The Rainbow Magic authors all follow a formula that appeals to a child’s desire for stories with consistent plots and satisfying endings, which are episodic in a way that allows readers to select any series on a topic that appeals to them, without having read any of the previous books. This plot formula can be outlined in five stages:

  1. Rachel and Kirsty reunite during [insert holiday or school vacation].

  2. They notice that something is amiss with the universe [the wind is too strong; the rides at the fair break down; the ice cream tastes terrible].

  3. They receive word that magical object(s) have been stolen by Jack Frost and his goblin minions, causing the activity associated with the robbed fairies to go wrong in all of England.

  4. Weakened by the loss of the magical object, a fairy is unable to fulfill her duties, so it falls upon Rachel and Kirsty to solve the mystery and retrieve the magical object.

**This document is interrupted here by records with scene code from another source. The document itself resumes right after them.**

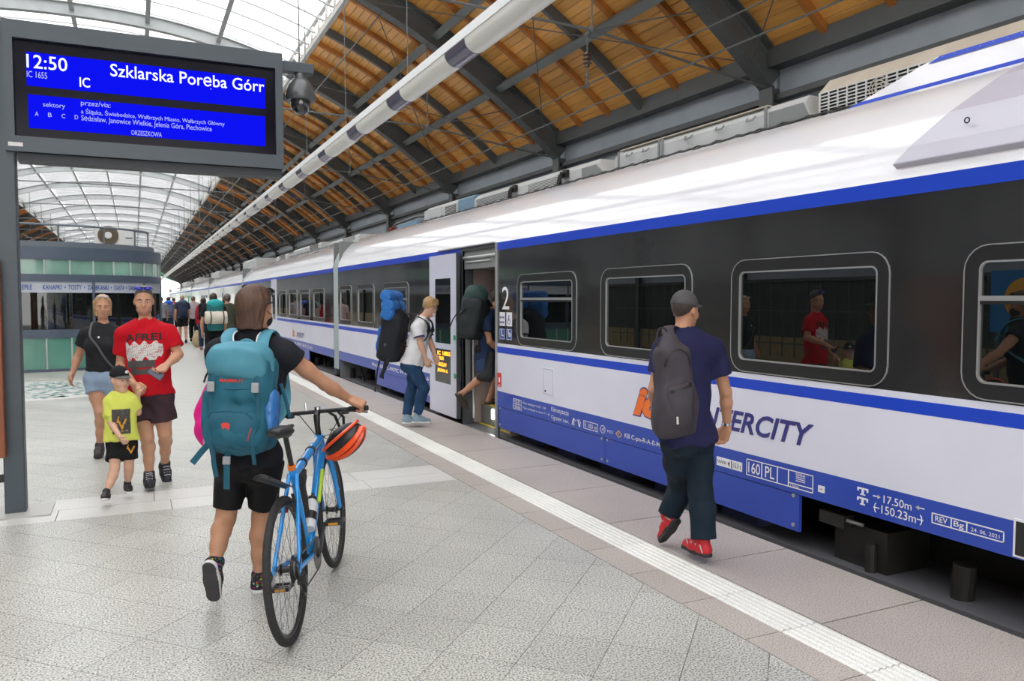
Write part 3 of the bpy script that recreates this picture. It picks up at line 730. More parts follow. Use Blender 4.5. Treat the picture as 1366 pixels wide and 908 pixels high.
for ya in (8.65, 8.455):
    rect_lines(b, ya + .006, ya + .144, 1.171, 1.294, .006, SX - .005)
    b.obox((SX - .005, ya + .085, 1.24), (.001, 0, 0), (0, .010, 0), (0, .008, .035)); b.obox((SX - .005, ya + .06, 1.215), (.001, 0, 0), (0, .03, .002), (0, 0, .008)); b.sphere((SX - .005, ya + .095, 1.275), (.002, .013, .013), 8, 4)
    if ya < 8.5: b.obox((SX - .005, ya + .05, 1.24), (.001, 0, 0), (0, .025, .012), (0, -.004, .010))
b.build('pictogram_figures', T_let, car1)
b = MB(); side_box(b, 8.755, 8.865, .585, .755, SX - .004, .005); rp = b.build('red_plate', mat('plate_red', (.62, .03, .02), .4), car1)
b = MB(); side_box(b, 8.79, 8.83, .64, .70, SX - .006, .003); side_box(b, 8.775, 8.845, .60, .608, SX - .006, .003); b.build('plate_mark', T_let, rp)
b = MB(); side_box(b, 7.414, 7.66, .615, .91, SX - .006, .007); hp = b.build('hatch_cover', T_white, car1); bevel(hp, .003)
b = MB(); rect_lines(b, 7.425, 7.65, .626, .90, .006, SX - .006); b.build('hatch_seam', mat('seam_grey', (.35, .36, .4), .5), hp)
b = MB(); b.cyl((SX - .006, 7.60, .66), (SX - .011, 7.60, .66), .012, n=10); b.build('hatch_lock', M_black, hp)
b = MB(); rect_lines(b, 8.198, 8.419, .367, .489)
for z in (.43,): side_box(b, 8.2, 8.417, z - .003, z + .003, SX - .003, .004)
for y in (8.27, 8.345): side_box(b, y - .003, y + .003, .37, .487, SX - .003, .004)
b.build('white_marking', T_let, car1); b = MB(); rect_lines(b, 6.521, 6.793, .372, .451)
b.build('white_marking', T_let, car1); b = MB(); b.tube([(SX - .003, 6.431 + .043 * cos(t), .414 + .036 * sin(t)) for t in np.linspace(0, 2 * pi, 17)], .003, 4)
b.build('white_marking', T_let, car1); b = MB()
for s in (-1, 1):   # the two figures
    for y, z, a in ((6.935 + s * .05, .40, .5), (6.935 + s * .075, .40, -.4), (6.935 + s * .03, .43, 1.2)):
        b.obox((SX - .003, y, z), (.001, 0, 0), (0, .006, 0), (0, .02 * sin(a), .03 * cos(a)))
    b.sphere((SX - .003, 6.935 + s * .055, .437), (.002, .012, .012), 8, 4)
b.build('white_marking', T_let, car1); b = MB(); rect_lines(b, 3.829, 4.461, .375, .494)
for y in (4.304, 4.152, 4.048): side_box(b, y - .004, y + .004, .377, .492, SX - .003, .004)
side_box(b, 3.832, 4.048, .402, .408, SX - .003, .004)
for z in (.468, .455, .442, .429): side_box(b, 3.90, 3.98, z, z + .004, SX - .003, .004)
b.build('white_marking', T_let, car1); b = MB(); rect_lines(b, 2.556, 2.968, .402, .462)
for y in (2.85, 2.76): side_box(b, y - .003, y + .003, .404, .46, SX - .003, .004)
b.build('white_marking', T_let, car1)
for z in (.488, .428):
    b = MB()
    side_box(b, 3.396, 3.476, z, z + .010, SX - .003, .004); side_box(b, 3.428, 3.444, z - .03, z, SX - .003, .004); side_box(b, 3.418, 3.454, z - .035, z - .028, SX - .003, .004)
    side_box(b, 3.466, 3.476, z - .012, z, SX - .003, .004); side_box(b, 3.396, 3.406, z - .012, z, SX - .003, .004); b.build('white_marking', T_let, car1)
b = MB(); rect_lines(b, 4.84, 5.02, .376, .50); side_box(b, 4.842, 5.018, .415, .42, SX - .003, .004); side_box(b, 4.842, 5.018, .455, .46, SX - .003, .004)
b.build('white_marking', T_let, car1)
side_text('lettering', T_let, [('H 1271', 8.40, 8.22, .445, .478), ('152665', 8.40, 8.22, .38, .415), ('Miejsc siedzących w EZT - 349', 8.16, 7.6, .447, .481), ('Miejsc siedzących w członie "F" - 60', 8.16, 7.505, .393, .425),
    ('Klimatyzacja', 7.468, 7.092, .442, .506), ('Ogrzew. naw.', 7.468, 7.085, .362, .418), ('R 100 m', 6.77, 6.545, .388, .432), ('4', 6.445, 6.415, .392, .434),
    ('MCI', 6.35, 6.256, .397, .424), ('KB C-pn-R-A-E-Mg', 6.057, 5.481, .383, .437, dict(bold=.006)), ('160', 4.44, 4.32, .395, .475, dict(bold=.01)), ('PL', 4.27, 4.18, .395, .475, dict(bold=.01)),
    ('EMW m', 3.98, 3.90, .474, .486), ('1260A', 4.03, 3.95, .380, .397), ('17.50m', 3.285, 3.095, .440, .487, dict(bold=.006)), ('150.23m', 3.298, 3.065, .375, .425, dict(bold=.006)),
    ('REV', 2.945, 2.872, .418, .45, dict(bold=.008)), ('Bg', 2.835, 2.775, .410, .45, dict(bold=.008)), ('24. 06. 2021', 2.735, 2.58, .418, .438),
    ('masa', 5.0, 4.87, .468, .49), ('108 t', 4.95, 4.86, .426, .446), ('454 t', 4.95, 4.86, .385, .405)])
b = MB()   # length arrows
for y, z, d in ((3.335, .468, 1), (3.04, .468, -1)):
    side_box(b, y - .025, y + .025, z - .003, z + .003, SX - .003, .004); b.add([(SX - .003, y - d * .03, z), (SX - .003, y - d * .008, z + .012), (SX - .003, y - d * .008, z - .012)], [(0, 1, 2)])
for y, d in ((3.335, -1), (3.04, 1)):
    b.tube([(SX - .003, y - d * .012 * abs(cos(t)) - d * .0, .40 + .028 * sin(t)) for t in np.linspace(-1.4, 1.4, 7)], .003, 4); side_box(b, y - .02, y + .02, .398, .403, SX - .003, .004)
b.build('length_marks', T_let, car1)
b = MB(); b.obox((SX - .003, 6.152, .41), (.001, 0, 0), (0, .04, .0), (0, 0, .04)); 
b = MB(); b.add([(SX - .003, 6.152 + .055, .41), (SX - .003, 6.152, .447), (SX - .003, 6.152 - .055, .41), (SX - .003, 6.152, .373)], [(0, 1, 2, 3)])
dm = b.build('yellow_diamond', mat('diamond_yellow', (.80, .50, .05), .4), car1)
b = MB(); b.add([(SX - .004, 6.152 + .04, .41), (SX - .004, 6.152, .437), (SX - .004, 6.152 - .04, .41), (SX - .004, 6.152, .383)], [(0, 1, 2, 3)]); b.build('diamond_field', T_blue, dm)
b = MB(); put_text(b, 'R', (SX - .005, 6.152, .41), UX, UY, None, .026, anchor='cm'); b.build('diamond_letter', MATS['diamond_yellow'], dm)
b = MB(); side_box(b, 4.506, 4.788, .385, .452, SX - .003, .004); wp = b.build('white_plate', T_let, car1)
side_box(b := MB(), 3.733, 3.786, .398, .442, SX - .003, .004); b.build('white_plate', T_let, car1)
b = MB(); put_text(b, '153 t', (SX - .0045, 4.60, .40), UX, UY, .085, .038)
b.tube([(SX - .0045, 4.775 - .012 * k, .42 + .012 * (-1) ** k) for k in range(9)], .002, 4); side_box(b, 4.615, 4.622, .39, .447, SX - .005, .002)
b.add([(SX - .0045, 4.64, .44), (SX - .0045, 4.66, .418), (SX - .0045, 4.64, .396)], [(0, 1, 2)]); put_text(b, 'H', (SX - .0045, 3.76, .42), UX, UY, None, .02, anchor='cm'); b.build('plate_print', M_black, wp)
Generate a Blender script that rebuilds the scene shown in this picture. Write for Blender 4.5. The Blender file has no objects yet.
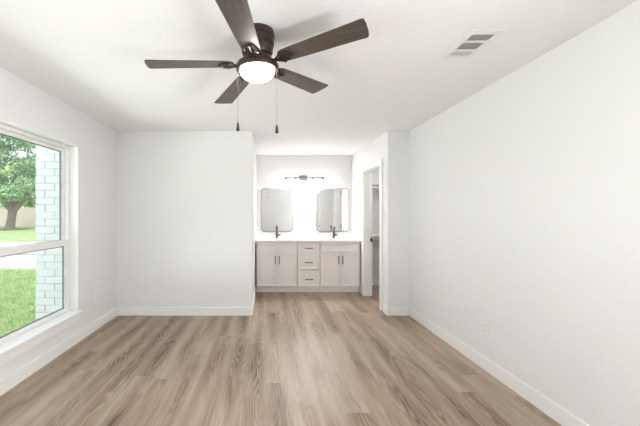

  5. After defeating Jack Frost and the goblins by returning all of the magical objects to the robbed fairies, Rachel and Kirsty are transported to Fairyland and are congratulated by Queen Titania and King Oberon.

Despite their predictability, which is frowned upon by some parent reviewers, the books’ true value lies in the broader theme and greater feminist metaphor that is the Rainbow Magic series: girls using both their intellectual abilities and emotional skills to right the wrongs inflicted by a male entity, and a universe-governing body (not unlike the Greek pantheon) of women who are integral to the daily lives of mortals. Working in the background, unnoticed, the fairies facilitate the aspects of our existence that we take for granted – without compensation or acknowledgment.